I am trying to learn about indexing. I looked at the actual indexes used in the database at work.
I looked in to two random indexes:
SELECT
INDEX_NAME, INDEX_TYPE, LEAF_BLOCKS, DISTINCT_KEYS
FROM ALL_INDEXES
WHERE TABLE_NAME = 'TRANS'
AND INDEX_NAME IN ('TRANS_PK','TRANS_ORD_NO')
This gives:
INDEX_NAME | INDEX_TYPE | LEAF_BLOCKS | DISTINCT_KEYS |
TRANS_PK | NORMAL | 13981 | 3718619 |
TRANS_ORD_NO| NORMAL | 17052 | 43904 |
This is what makes no sense to me; shouldn't distinct(column_name) from the actual table yield the same number? It doesn't!
SELECT COUNT(DISTINCT ORD_NO) FROM trans
..gives 20273
TRANS_PK is an index for a column called NO.
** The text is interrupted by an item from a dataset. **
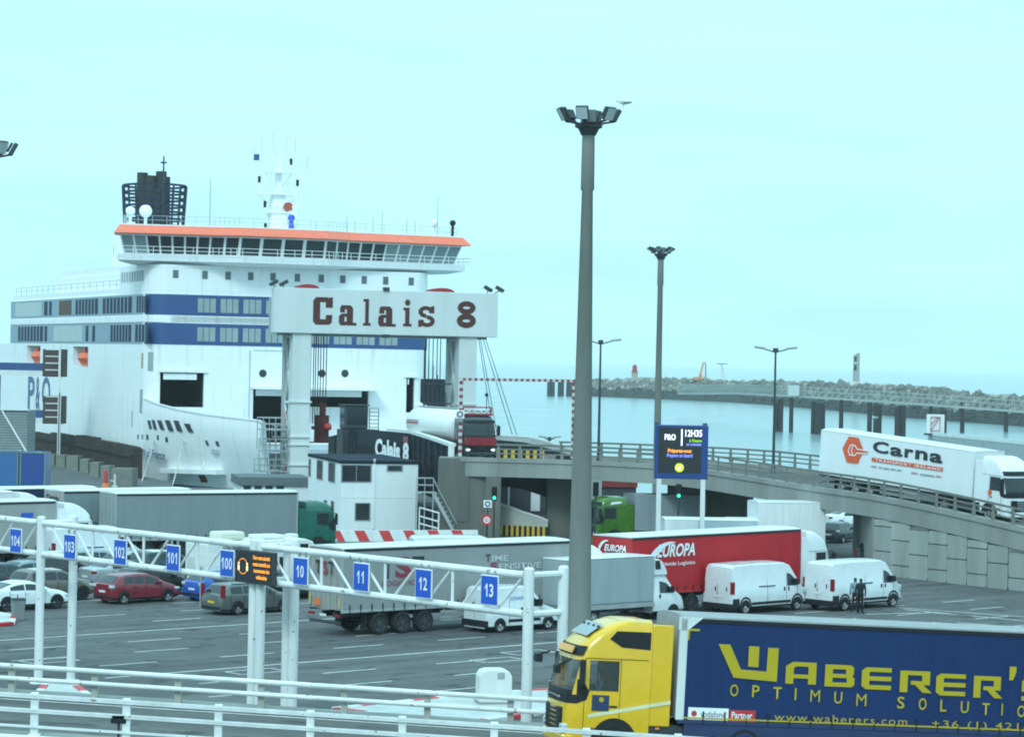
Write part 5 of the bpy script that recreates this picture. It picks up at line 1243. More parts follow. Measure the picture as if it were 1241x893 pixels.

SELECT COUNT(distinct NO) FROM trans
... gives 4 328 622
What am I not getting here? The select distinct should result in the same number as the "distinct keys" - column in the ALL_INDEXES- table?
Dictionary views ( including ALL_INDEXES
) don't have real-time data, but the new statistics values are refreshed during the analyze time, and become stale as the time passes.